Summers, who turns 54 at the end of November, is considered one of the country's preeminent economists, and served as Treasury Secretary for two years during the Clinton administration.
Summers will likely play an important role in crafting the administration's stimulus plan, the early framework of which was unveiled on Saturday by Obama.
The goal is to create 2.5 million jobs by 2011, provided by investments in the nation's roads, bridges, schools and alternative-energy infrastructure.
Summers' economic views are typically characterized as centrist, although he has - like even those in the Bush administration - supported action to the left of center when it comes to trying to resolve the financial crisis.
In a recent column for the Financial Times, Summers acknowledged the need for a greater role for government to weather the economic storm, but stressed the need to make sure government finances are on "sound footing" for the long term.
At a Wall Street Journal conference on Nov. 17, Summers said he believes the economy requires stimulus measures that are "speedy, substantial and sustained over a several-year interval." He said estimates for how much stimulus is needed in aggregate went as high as the $500 billion to $700 billion range.
After leaving the Treasury in 2001, Summers went on to become president of Harvard University for five years.
Earlier in his career, Summers was chief economist at the World Bank and taught at the Massachusetts Institute of Technology, where he went to college, and at Harvard, where he got his Ph.D. and was one of the youngest faculty members to be awarded tenure. He also served on President Reagan's Council of Economic Advisers.
Today, Summers is the Charles W. Eliot University Professor at Harvard. He also is a part-time managing director at the global investment firm D.E. Shaw & Co. and a member of the Council on Foreign Relations.
Summers' critics contend he played a role in the current financial crisis.
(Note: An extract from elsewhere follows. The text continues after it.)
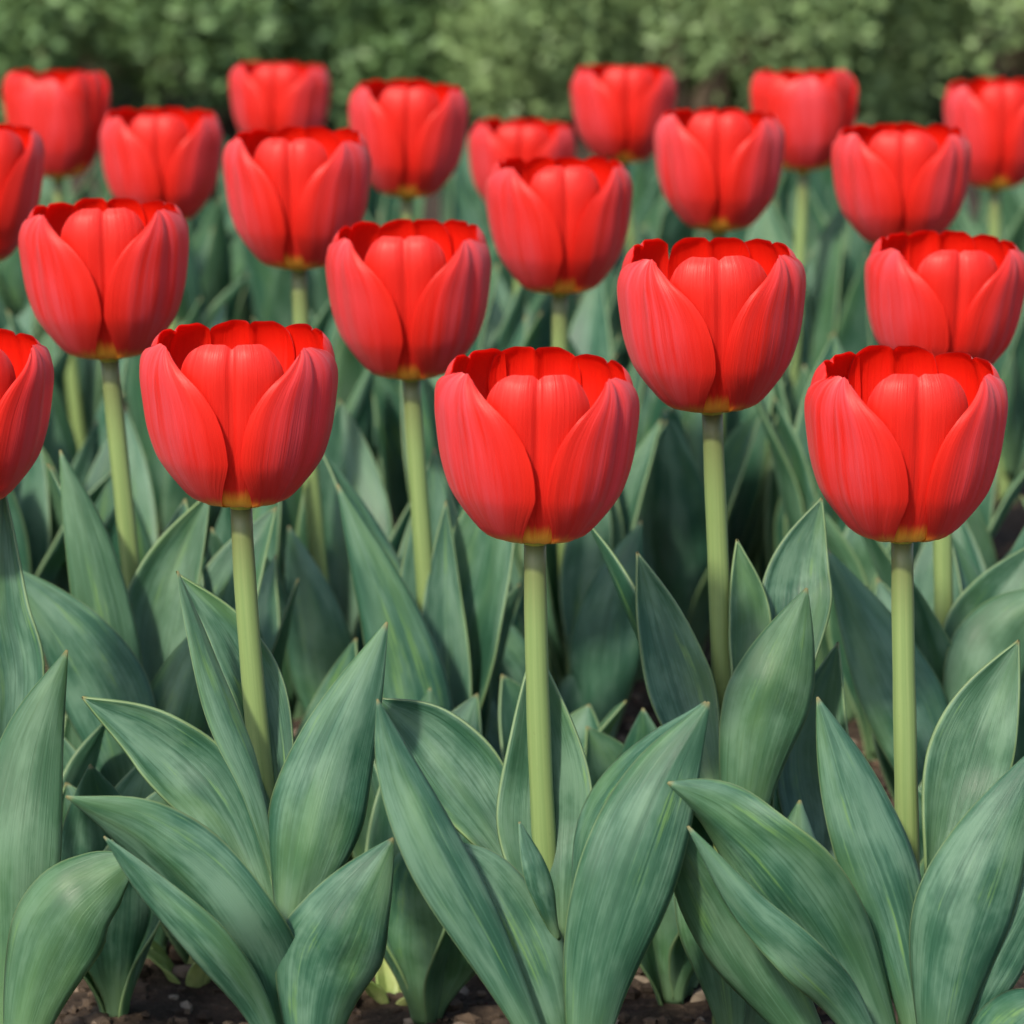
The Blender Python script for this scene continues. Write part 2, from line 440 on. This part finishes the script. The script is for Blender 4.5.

They cite, among other things, his support for the Commodity Futures Modernization Act, which allowed many derivatives - like the credit default swaps that have rocked markets this fall - to go unregulated.
"The policies he promoted as Treasury Secretary and in his subsequent writings led to the economic disaster that we now face," wrote economist Dean Baker, a director of the liberal Center for Economic and Policy Research.